= RAW DATA =
* begin *

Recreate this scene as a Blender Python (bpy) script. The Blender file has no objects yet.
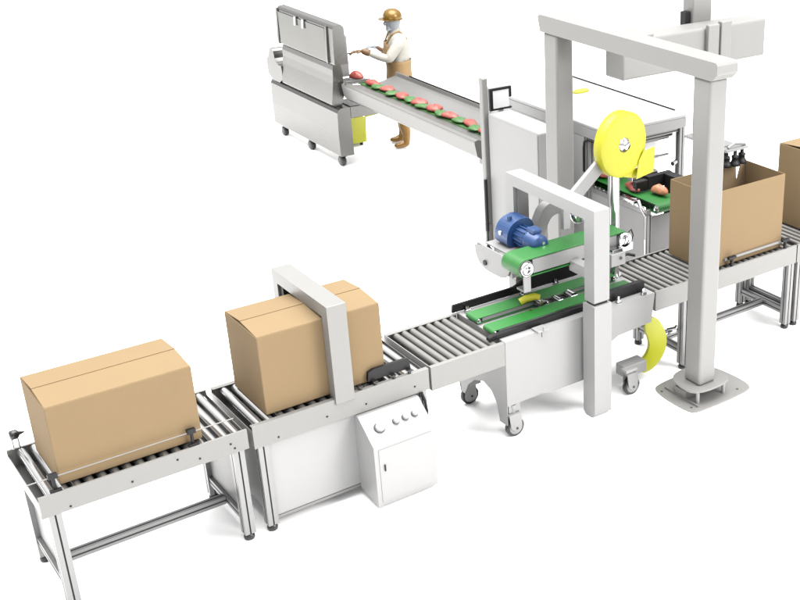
import bpy, bmesh, math, random
from mathutils import Vector, Matrix
random.seed(4)
SC = bpy.context.scene
COL = SC.collection
R = math.radians
PI = math.pi

# ------------------------------------------------------------------ materials
PAINT = .62   # paint values are set for the bright studio light
def mat(name, col, rough=.5, metal=0., bump=0., bscale=40., var=0., vscale=6., spec=.5, stretch=None, coat=0.):
    col = tuple(c*(PAINT if metal < .5 else .84) for c in col)
    m = bpy.data.materials.new(name); m.use_nodes = True
    nt = m.node_tree; b = nt.nodes['Principled BSDF']
    b.inputs['Roughness'].default_value = rough
    b.inputs['Metallic'].default_value = metal
    b.inputs['Specular IOR Level'].default_value = spec
    b.inputs['Coat Weight'].default_value = coat
    tc = nt.nodes.new('ShaderNodeTexCoord')
    mp = nt.nodes.new('ShaderNodeMapping'); nt.links.new(tc.outputs['Object'], mp.inputs[0])
    if stretch: mp.inputs['Scale'].default_value = stretch
    n = nt.nodes.new('ShaderNodeTexNoise'); n.inputs['Scale'].default_value = vscale; n.inputs['Detail'].default_value = 5
    nt.links.new(mp.outputs[0], n.inputs['Vector'])
    mx = nt.nodes.new('ShaderNodeMix'); mx.data_type = 'RGBA'
    lo = [max(0, c*(1-var)) for c in col]; hi = [min(1, c*(1+var)) for c in col]
    mx.inputs[6].default_value = (*lo, 1); mx.inputs[7].default_value = (*hi, 1)
    nt.links.new(n.outputs['Fac'], mx.inputs[0]); nt.links.new(mx.outputs[2], b.inputs['Base Color'])
    mr = nt.nodes.new('ShaderNodeMapRange'); mr.inputs[3].default_value = max(0, rough-.08); mr.inputs[4].default_value = min(1, rough+.08)
    nt.links.new(n.outputs['Fac'], mr.inputs[0]); nt.links.new(mr.outputs[0], b.inputs['Roughness'])
    if bump:
        n2 = nt.nodes.new('ShaderNodeTexNoise'); n2.inputs['Scale'].default_value = bscale; n2.inputs['Detail'].default_value = 4 if bscale > 5 else 0
        nt.links.new(mp.outputs[0], n2.inputs['Vector'])
        bp = nt.nodes.new('ShaderNodeBump'); bp.inputs['Strength'].default_value = bump; bp.inputs['Distance'].default_value = .01
        nt.links.new(n2.outputs['Fac'], bp.inputs['Height']); nt.links.new(bp.outputs[0], b.inputs['Normal'])
    return m
M = {}
M['rail'] = mat('grey_paint', (.222,.219,.210), .42, .15, .02, 60, .04, 3)
M['gantry'] = mat('warm_grey_paint', (.222,.219,.212), .45, .1, .02, 60, .04, 3)
M['light'] = mat('light_grey_paint', (.268,.268,.268), .45, 0, .02, 60, .03, 3)
M['white'] = mat('white_paint', (.325,.325,.325), .4, 0, .01, 60, .02, 3)
M['panel'] = mat('panel_paint', (.24,.24,.24), .45, 0, .01, 60, .03, 2)
M['alu'] = mat('aluminium', (.275,.275,.275), .36, .35, .02, 90, .06, 8)
M['groove'] = mat('slot_black', (.012,.012,.012), .7)
M['roller'] = mat('roller_steel', (.50,.50,.50), .2, .9, .02, 90, .08, 10)
M['roller_dull'] = mat('roller_zinc', (.235,.23,.22), .36, .45, .03, 90, .12, 14)
M['chrome'] = mat('chrome', (.55,.55,.56), .12, 1.)
M['steel'] = mat('brushed_steel', (.15,.148,.142), .27, .9, .35, 1.6, .10, 1.2, stretch=(1,1,.6))
M['trough'] = mat('trough_steel', (.225,.223,.217), .36, .49, .3, 1.2, .12, 1.2)
M['dark_steel'] = mat('hood_steel', (.12,.12,.11), .2, .9, .3, 2, .25, 2)
M['black'] = mat('black_plastic', (.008,.008,.009), .5, 0, .03, 80, .1, spec=.25)
M['rubber'] = mat('black_rubber', (.006,.006,.006), .35)
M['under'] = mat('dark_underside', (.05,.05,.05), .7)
M['card'] = mat('cardboard', (.236,.168,.094), .85, 0, .06, 120, .045, 5, spec=.12)
M['cardin'] = mat('cardboard_inside', (.240,.172,.100), .88, 0, .06, 120, .06, 5, spec=.2)
M['cardedge'] = mat('cardboard_edge', (.235,.155,.08), .85, 0, .2, 200, .15, 60, spec=.2)
M['green'] = mat('green_belt', (.008,.142,.015), .5, 0, .05, 150, .08, 8)
M['yellow'] = mat('yellow_tape', (.46,.44,.004), .5, 0, .02, 60, .03)
M['lime'] = mat('lime_plastic', (.42,.43,.004), .35, 0, .02, 60, .05)
M['blue'] = mat('blue_enamel', (.018,.062,.19), .4, .1, .05, 60, .15)
M['meat'] = mat('raw_meat', (.30,.058,.042), .4, 0, .4, 60, .35, 30)
M['leaf'] = mat('leaf_green', (.035,.13,.02), .5, 0, .3, 60, .3, 25)
M['gold'] = mat('gold_helmet', (.19,.105,.014), .28, .35, .02, 60, .1)
M['boots'] = mat('ochre_rubber', (.20,.10,.012), .3, .3, .05, 60, .15)
M['glove'] = mat('brown_glove', (.13,.065,.02), .5, 0, .1, 60, .2)
M['apron'] = mat('tan_cloth', (.25,.155,.06), .75, 0, .25, 30, .1, 8)
M['shirt'] = mat('white_cloth', (.36,.35,.31), .8, 0, .3, 25, .06, 8)
M['mask'] = mat('grey_mask', (.24,.26,.28), .6, 0, .2, 40, .1)
M['skin'] = mat('skin', (.40,.22,.14), .5, 0, .05, 60, .1)
M['screen'] = mat('screen_glass', (.80,.81,.82), .3, 0)
def floor_mat():
    return mat('white_seamless_floor', (.90/PAINT,.90/PAINT,.90/PAINT), .75, 0, 0, 10, .01, .5, spec=.1)
M['floor'] = floor_mat()
g = bpy.data.materials.new('clear_acrylic'); g.use_nodes = True
b = g.node_tree.nodes['Principled BSDF']; b.inputs['Base Color'].default_value = (.9,.93,.94,1); b.inputs['Roughness'].default_value = .08
b.inputs['Alpha'].default_value = .28
M['acrylic'] = g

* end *

= WHAT THIS TASK INVOLVES =
Write out the material above again, word for word, minus its pictures.

= WRITTEN SOLUTION =
Recreate this scene as a Blender Python (bpy) script. The Blender file has no objects yet.
import bpy, bmesh, math, random
from mathutils import Vector, Matrix
random.seed(4)
SC = bpy.context.scene
COL = SC.collection
R = math.radians
PI = math.pi

# ------------------------------------------------------------------ materials
PAINT = .62   # paint values are set for the bright studio light
def mat(name, col, rough=.5, metal=0., bump=0., bscale=40., var=0., vscale=6., spec=.5, stretch=None, coat=0.):
    col = tuple(c*(PAINT if metal < .5 else .84) for c in col)
    m = bpy.data.materials.new(name); m.use_nodes = True
    nt = m.node_tree; b = nt.nodes['Principled BSDF']
    b.inputs['Roughness'].default_value = rough
    b.inputs['Metallic'].default_value = metal
    b.inputs['Specular IOR Level'].default_value = spec
    b.inputs['Coat Weight'].default_value = coat
    tc = nt.nodes.new('ShaderNodeTexCoord')
    mp = nt.nodes.new('ShaderNodeMapping'); nt.links.new(tc.outputs['Object'], mp.inputs[0])
    if stretch: mp.inputs['Scale'].default_value = stretch
    n = nt.nodes.new('ShaderNodeTexNoise'); n.inputs['Scale'].default_value = vscale; n.inputs['Detail'].default_value = 5
    nt.links.new(mp.outputs[0], n.inputs['Vector'])
    mx = nt.nodes.new('ShaderNodeMix'); mx.data_type = 'RGBA'
    lo = [max(0, c*(1-var)) for c in col]; hi = [min(1, c*(1+var)) for c in col]
    mx.inputs[6].default_value = (*lo, 1); mx.inputs[7].default_value = (*hi, 1)
    nt.links.new(n.outputs['Fac'], mx.inputs[0]); nt.links.new(mx.outputs[2], b.inputs['Base Color'])
    mr = nt.nodes.new('ShaderNodeMapRange'); mr.inputs[3].default_value = max(0, rough-.08); mr.inputs[4].default_value = min(1, rough+.08)
    nt.links.new(n.outputs['Fac'], mr.inputs[0]); nt.links.new(mr.outputs[0], b.inputs['Roughness'])
    if bump:
        n2 = nt.nodes.new('ShaderNodeTexNoise'); n2.inputs['Scale'].default_value = bscale; n2.inputs['Detail'].default_value = 4 if bscale > 5 else 0
        nt.links.new(mp.outputs[0], n2.inputs['Vector'])
        bp = nt.nodes.new('ShaderNodeBump'); bp.inputs['Strength'].default_value = bump; bp.inputs['Distance'].default_value = .01
        nt.links.new(n2.outputs['Fac'], bp.inputs['Height']); nt.links.new(bp.outputs[0], b.inputs['Normal'])
    return m
M = {}
M['rail'] = mat('grey_paint', (.222,.219,.210), .42, .15, .02, 60, .04, 3)
M['gantry'] = mat('warm_grey_paint', (.222,.219,.212), .45, .1, .02, 60, .04, 3)
M['light'] = mat('light_grey_paint', (.268,.268,.268), .45, 0, .02, 60, .03, 3)
M['white'] = mat('white_paint', (.325,.325,.325), .4, 0, .01, 60, .02, 3)
M['panel'] = mat('panel_paint', (.24,.24,.24), .45, 0, .01, 60, .03, 2)
M['alu'] = mat('aluminium', (.275,.275,.275), .36, .35, .02, 90, .06, 8)
M['groove'] = mat('slot_black', (.012,.012,.012), .7)
M['roller'] = mat('roller_steel', (.50,.50,.50), .2, .9, .02, 90, .08, 10)
M['roller_dull'] = mat('roller_zinc', (.235,.23,.22), .36, .45, .03, 90, .12, 14)
M['chrome'] = mat('chrome', (.55,.55,.56), .12, 1.)
M['steel'] = mat('brushed_steel', (.15,.148,.142), .27, .9, .35, 1.6, .10, 1.2, stretch=(1,1,.6))
M['trough'] = mat('trough_steel', (.225,.223,.217), .36, .49, .3, 1.2, .12, 1.2)
M['dark_steel'] = mat('hood_steel', (.12,.12,.11), .2, .9, .3, 2, .25, 2)
M['black'] = mat('black_plastic', (.008,.008,.009), .5, 0, .03, 80, .1, spec=.25)
M['rubber'] = mat('black_rubber', (.006,.006,.006), .35)
M['under'] = mat('dark_underside', (.05,.05,.05), .7)
M['card'] = mat('cardboard', (.236,.168,.094), .85, 0, .06, 120, .045, 5, spec=.12)
M['cardin'] = mat('cardboard_inside', (.240,.172,.100), .88, 0, .06, 120, .06, 5, spec=.2)
M['cardedge'] = mat('cardboard_edge', (.235,.155,.08), .85, 0, .2, 200, .15, 60, spec=.2)
M['green'] = mat('green_belt', (.008,.142,.015), .5, 0, .05, 150, .08, 8)
M['yellow'] = mat('yellow_tape', (.46,.44,.004), .5, 0, .02, 60, .03)
M['lime'] = mat('lime_plastic', (.42,.43,.004), .35, 0, .02, 60, .05)
M['blue'] = mat('blue_enamel', (.018,.062,.19), .4, .1, .05, 60, .15)
M['meat'] = mat('raw_meat', (.30,.058,.042), .4, 0, .4, 60, .35, 30)
M['leaf'] = mat('leaf_green', (.035,.13,.02), .5, 0, .3, 60, .3, 25)
M['gold'] = mat('gold_helmet', (.19,.105,.014), .28, .35, .02, 60, .1)
M['boots'] = mat('ochre_rubber', (.20,.10,.012), .3, .3, .05, 60, .15)
M['glove'] = mat('brown_glove', (.13,.065,.02), .5, 0, .1, 60, .2)
M['apron'] = mat('tan_cloth', (.25,.155,.06), .75, 0, .25, 30, .1, 8)
M['shirt'] = mat('white_cloth', (.36,.35,.31), .8, 0, .3, 25, .06, 8)
M['mask'] = mat('grey_mask', (.24,.26,.28), .6, 0, .2, 40, .1)
M['skin'] = mat('skin', (.40,.22,.14), .5, 0, .05, 60, .1)
M['screen'] = mat('screen_glass', (.80,.81,.82), .3, 0)
def floor_mat():
    return mat('white_seamless_floor', (.90/PAINT,.90/PAINT,.90/PAINT), .75, 0, 0, 10, .01, .5, spec=.1)
M['floor'] = floor_mat()
g = bpy.data.materials.new('clear_acrylic'); g.use_nodes = True
b = g.node_tree.nodes['Principled BSDF']; b.inputs['Base Color'].default_value = (.9,.93,.94,1); b.inputs['Roughness'].default_value = .08
b.inputs['Alpha'].default_value = .28
M['acrylic'] = g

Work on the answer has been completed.